In 2013, Egyptian general Abdel Fattah el-Sisi seized power in a military coup. As president, he turned the clock back on the Arab Spring and installed precisely the kind of politically airless regime that Tahrir Square demonstrators thought they had rid themselves of two years earlier. Today, once more, an Egyptian government is censoring public debate, using lethal force against protesters, harassing journalists, outlawing political opposition, and filling its jails with tens of thousands of dissidents—some secular, some religious. There is no more reliable formula for generating future terrorists. In Donald Trump’s view, el-Sisi is “fantastic.”
The Kingdom of Bahrain systematically discriminates against its Shiite Muslim majority, robs dissidents of their citizenship, maintains a tight lid on civil society, and refuses to tolerate serious political opposition. The United States and Bahrain share important strategic interests but the relationship has been strained, in the past, by disagreements over human rights. In 2017, President Trump assured the country’s monarch that “there won’t be strain with this administration.”
In April of that same year, President Erdoğan narrowly won a popular referendum to amend the Turkish constitution, add to his powers, and enable him to remain in office, potentially, until 2029. Most democratic leaders found this outcome regrettable. Trump’s response was to reach for the phone and laud Erdoğan on his win.
The president’s admiration for autocrats is so ingrained that it extends to men even less worthy of respect than these. To Trump, Saddam Hussein “was a bad guy, a really bad guy. But you know what he did well? He killed terrorists.

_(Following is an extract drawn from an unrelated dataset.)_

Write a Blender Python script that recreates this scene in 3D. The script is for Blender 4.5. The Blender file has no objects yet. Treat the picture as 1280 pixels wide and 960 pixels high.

He did that so good. They didn’t read them the rights. They didn’t talk. They were a terrorist, it was over.” As for Kim Jong-un: “You have to give him credit. How many young guys—he was like 26 or 25 when his father died—take over these tough generals, and all of a sudden… he’s the boss. It’s incredible. He wiped out the uncle. He wiped out this one, that one. I mean, this guy doesn’t play games.” Finally, there’s Vladimir Putin: “a man so highly respected within his own country and beyond.”